◆ **WHAT THIS TASK INVOLVES**
Every line below is to be quoted exactly, with nothing added or dropped.

* * * *

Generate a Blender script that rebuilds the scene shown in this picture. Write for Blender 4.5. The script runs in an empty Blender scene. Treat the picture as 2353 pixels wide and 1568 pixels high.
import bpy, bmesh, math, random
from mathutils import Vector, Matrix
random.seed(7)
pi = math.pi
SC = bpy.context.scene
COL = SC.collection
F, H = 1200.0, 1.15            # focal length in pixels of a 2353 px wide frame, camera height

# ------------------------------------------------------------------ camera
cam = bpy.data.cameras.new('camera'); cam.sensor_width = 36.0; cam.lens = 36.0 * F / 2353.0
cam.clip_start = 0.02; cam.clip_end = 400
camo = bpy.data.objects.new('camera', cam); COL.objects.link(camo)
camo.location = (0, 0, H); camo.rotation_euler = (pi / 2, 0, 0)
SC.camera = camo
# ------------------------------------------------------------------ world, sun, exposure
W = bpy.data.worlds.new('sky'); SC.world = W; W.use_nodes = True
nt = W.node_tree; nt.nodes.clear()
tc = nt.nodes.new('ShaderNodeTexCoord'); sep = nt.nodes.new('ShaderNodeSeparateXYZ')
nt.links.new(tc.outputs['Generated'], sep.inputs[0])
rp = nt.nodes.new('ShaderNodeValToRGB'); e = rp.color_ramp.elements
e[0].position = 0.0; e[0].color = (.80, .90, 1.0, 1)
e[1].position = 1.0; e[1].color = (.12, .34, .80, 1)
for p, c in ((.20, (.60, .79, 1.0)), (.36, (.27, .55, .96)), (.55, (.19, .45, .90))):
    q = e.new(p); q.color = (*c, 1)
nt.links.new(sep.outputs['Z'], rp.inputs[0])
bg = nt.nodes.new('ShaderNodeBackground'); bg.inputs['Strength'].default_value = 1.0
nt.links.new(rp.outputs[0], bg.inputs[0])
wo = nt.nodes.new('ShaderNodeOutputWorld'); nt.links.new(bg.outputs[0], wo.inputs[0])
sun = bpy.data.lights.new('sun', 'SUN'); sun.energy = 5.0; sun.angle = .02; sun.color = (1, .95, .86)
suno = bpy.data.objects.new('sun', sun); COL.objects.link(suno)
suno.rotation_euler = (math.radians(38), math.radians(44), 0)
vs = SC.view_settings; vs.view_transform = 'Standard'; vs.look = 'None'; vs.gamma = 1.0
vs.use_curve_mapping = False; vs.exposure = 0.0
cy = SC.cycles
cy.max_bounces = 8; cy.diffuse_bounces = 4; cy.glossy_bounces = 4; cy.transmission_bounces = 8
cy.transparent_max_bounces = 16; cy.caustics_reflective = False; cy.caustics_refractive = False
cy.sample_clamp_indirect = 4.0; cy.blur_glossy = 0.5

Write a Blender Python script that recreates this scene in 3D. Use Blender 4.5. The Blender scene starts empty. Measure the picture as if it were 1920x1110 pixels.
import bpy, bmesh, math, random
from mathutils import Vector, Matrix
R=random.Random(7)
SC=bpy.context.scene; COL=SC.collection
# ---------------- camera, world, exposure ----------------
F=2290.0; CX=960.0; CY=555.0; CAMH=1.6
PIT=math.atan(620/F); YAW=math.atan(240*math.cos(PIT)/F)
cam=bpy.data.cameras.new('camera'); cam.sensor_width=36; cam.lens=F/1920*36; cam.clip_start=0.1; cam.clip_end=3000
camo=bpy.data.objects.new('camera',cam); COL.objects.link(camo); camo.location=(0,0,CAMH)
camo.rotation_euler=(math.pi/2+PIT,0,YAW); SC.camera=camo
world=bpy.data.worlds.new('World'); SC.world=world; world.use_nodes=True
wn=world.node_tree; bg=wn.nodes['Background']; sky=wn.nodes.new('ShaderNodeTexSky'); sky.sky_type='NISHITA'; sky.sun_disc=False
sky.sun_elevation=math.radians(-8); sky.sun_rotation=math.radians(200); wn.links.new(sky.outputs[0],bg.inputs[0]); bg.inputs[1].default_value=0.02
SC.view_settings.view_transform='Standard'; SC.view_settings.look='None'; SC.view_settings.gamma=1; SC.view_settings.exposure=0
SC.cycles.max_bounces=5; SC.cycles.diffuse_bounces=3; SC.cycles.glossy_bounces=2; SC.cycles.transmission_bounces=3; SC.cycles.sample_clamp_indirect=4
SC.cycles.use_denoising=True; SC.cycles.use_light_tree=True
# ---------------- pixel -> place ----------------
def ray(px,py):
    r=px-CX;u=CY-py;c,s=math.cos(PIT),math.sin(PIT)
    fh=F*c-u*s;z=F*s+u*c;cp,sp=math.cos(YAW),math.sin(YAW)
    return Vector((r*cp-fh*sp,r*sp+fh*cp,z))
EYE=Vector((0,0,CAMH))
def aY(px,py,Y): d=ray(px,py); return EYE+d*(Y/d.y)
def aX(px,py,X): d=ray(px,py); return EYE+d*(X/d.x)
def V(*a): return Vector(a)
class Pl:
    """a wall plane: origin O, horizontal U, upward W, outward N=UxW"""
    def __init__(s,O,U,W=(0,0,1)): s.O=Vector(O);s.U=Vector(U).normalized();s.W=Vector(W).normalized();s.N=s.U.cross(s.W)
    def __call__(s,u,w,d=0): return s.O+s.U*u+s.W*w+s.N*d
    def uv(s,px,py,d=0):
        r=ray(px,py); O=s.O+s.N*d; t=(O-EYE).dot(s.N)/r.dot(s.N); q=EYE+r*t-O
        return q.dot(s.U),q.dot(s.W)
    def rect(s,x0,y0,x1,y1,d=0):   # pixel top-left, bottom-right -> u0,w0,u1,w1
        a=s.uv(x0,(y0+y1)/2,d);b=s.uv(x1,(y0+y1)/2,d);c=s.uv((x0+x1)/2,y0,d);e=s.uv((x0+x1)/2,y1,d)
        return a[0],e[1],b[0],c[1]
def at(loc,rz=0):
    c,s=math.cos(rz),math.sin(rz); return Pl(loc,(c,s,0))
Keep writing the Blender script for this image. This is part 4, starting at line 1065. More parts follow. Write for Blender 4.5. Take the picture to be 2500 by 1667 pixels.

* * * *

◆ **OUTPUT OF THE TASK**
Generate a Blender script that rebuilds the scene shown in this picture. Write for Blender 4.5. The script runs in an empty Blender scene. Treat the picture as 2353 pixels wide and 1568 pixels high.
import bpy, bmesh, math, random
from mathutils import Vector, Matrix
random.seed(7)
pi = math.pi
SC = bpy.context.scene
COL = SC.collection
F, H = 1200.0, 1.15            # focal length in pixels of a 2353 px wide frame, camera height

# ------------------------------------------------------------------ camera
cam = bpy.data.cameras.new('camera'); cam.sensor_width = 36.0; cam.lens = 36.0 * F / 2353.0
cam.clip_start = 0.02; cam.clip_end = 400
camo = bpy.data.objects.new('camera', cam); COL.objects.link(camo)
camo.location = (0, 0, H); camo.rotation_euler = (pi / 2, 0, 0)
SC.camera = camo
# ------------------------------------------------------------------ world, sun, exposure
W = bpy.data.worlds.new('sky'); SC.world = W; W.use_nodes = True
nt = W.node_tree; nt.nodes.clear()
tc = nt.nodes.new('ShaderNodeTexCoord'); sep = nt.nodes.new('ShaderNodeSeparateXYZ')
nt.links.new(tc.outputs['Generated'], sep.inputs[0])
rp = nt.nodes.new('ShaderNodeValToRGB'); e = rp.color_ramp.elements
e[0].position = 0.0; e[0].color = (.80, .90, 1.0, 1)
e[1].position = 1.0; e[1].color = (.12, .34, .80, 1)
for p, c in ((.20, (.60, .79, 1.0)), (.36, (.27, .55, .96)), (.55, (.19, .45, .90))):
    q = e.new(p); q.color = (*c, 1)
nt.links.new(sep.outputs['Z'], rp.inputs[0])
bg = nt.nodes.new('ShaderNodeBackground'); bg.inputs['Strength'].default_value = 1.0
nt.links.new(rp.outputs[0], bg.inputs[0])
wo = nt.nodes.new('ShaderNodeOutputWorld'); nt.links.new(bg.outputs[0], wo.inputs[0])
sun = bpy.data.lights.new('sun', 'SUN'); sun.energy = 5.0; sun.angle = .02; sun.color = (1, .95, .86)
suno = bpy.data.objects.new('sun', sun); COL.objects.link(suno)
suno.rotation_euler = (math.radians(38), math.radians(44), 0)
vs = SC.view_settings; vs.view_transform = 'Standard'; vs.look = 'None'; vs.gamma = 1.0
vs.use_curve_mapping = False; vs.exposure = 0.0
cy = SC.cycles
cy.max_bounces = 8; cy.diffuse_bounces = 4; cy.glossy_bounces = 4; cy.transmission_bounces = 8
cy.transparent_max_bounces = 16; cy.caustics_reflective = False; cy.caustics_refractive = False
cy.sample_clamp_indirect = 4.0; cy.blur_glossy = 0.5

Write a Blender Python script that recreates this scene in 3D. Use Blender 4.5. The Blender scene starts empty. Measure the picture as if it were 1920x1110 pixels.
import bpy, bmesh, math, random
from mathutils import Vector, Matrix
R=random.Random(7)
SC=bpy.context.scene; COL=SC.collection
# ---------------- camera, world, exposure ----------------
F=2290.0; CX=960.0; CY=555.0; CAMH=1.6
PIT=math.atan(620/F); YAW=math.atan(240*math.cos(PIT)/F)
cam=bpy.data.cameras.new('camera'); cam.sensor_width=36; cam.lens=F/1920*36; cam.clip_start=0.1; cam.clip_end=3000
camo=bpy.data.objects.new('camera',cam); COL.objects.link(camo); camo.location=(0,0,CAMH)
camo.rotation_euler=(math.pi/2+PIT,0,YAW); SC.camera=camo
world=bpy.data.worlds.new('World'); SC.world=world; world.use_nodes=True
wn=world.node_tree; bg=wn.nodes['Background']; sky=wn.nodes.new('ShaderNodeTexSky'); sky.sky_type='NISHITA'; sky.sun_disc=False
sky.sun_elevation=math.radians(-8); sky.sun_rotation=math.radians(200); wn.links.new(sky.outputs[0],bg.inputs[0]); bg.inputs[1].default_value=0.02
SC.view_settings.view_transform='Standard'; SC.view_settings.look='None'; SC.view_settings.gamma=1; SC.view_settings.exposure=0
SC.cycles.max_bounces=5; SC.cycles.diffuse_bounces=3; SC.cycles.glossy_bounces=2; SC.cycles.transmission_bounces=3; SC.cycles.sample_clamp_indirect=4
SC.cycles.use_denoising=True; SC.cycles.use_light_tree=True
# ---------------- pixel -> place ----------------
def ray(px,py):
    r=px-CX;u=CY-py;c,s=math.cos(PIT),math.sin(PIT)
    fh=F*c-u*s;z=F*s+u*c;cp,sp=math.cos(YAW),math.sin(YAW)
    return Vector((r*cp-fh*sp,r*sp+fh*cp,z))
EYE=Vector((0,0,CAMH))
def aY(px,py,Y): d=ray(px,py); return EYE+d*(Y/d.y)
def aX(px,py,X): d=ray(px,py); return EYE+d*(X/d.x)
def V(*a): return Vector(a)
class Pl:
    """a wall plane: origin O, horizontal U, upward W, outward N=UxW"""
    def __init__(s,O,U,W=(0,0,1)): s.O=Vector(O);s.U=Vector(U).normalized();s.W=Vector(W).normalized();s.N=s.U.cross(s.W)
    def __call__(s,u,w,d=0): return s.O+s.U*u+s.W*w+s.N*d
    def uv(s,px,py,d=0):
        r=ray(px,py); O=s.O+s.N*d; t=(O-EYE).dot(s.N)/r.dot(s.N); q=EYE+r*t-O
        return q.dot(s.U),q.dot(s.W)
    def rect(s,x0,y0,x1,y1,d=0):   # pixel top-left, bottom-right -> u0,w0,u1,w1
        a=s.uv(x0,(y0+y1)/2,d);b=s.uv(x1,(y0+y1)/2,d);c=s.uv((x0+x1)/2,y0,d);e=s.uv((x0+x1)/2,y1,d)
        return a[0],e[1],b[0],c[1]
def at(loc,rz=0):
    c,s=math.cos(rz),math.sin(rz); return Pl(loc,(c,s,0))
Keep writing the Blender script for this image. This is part 4, starting at line 1065. More parts follow. Write for Blender 4.5. Take the picture to be 2500 by 1667 pixels.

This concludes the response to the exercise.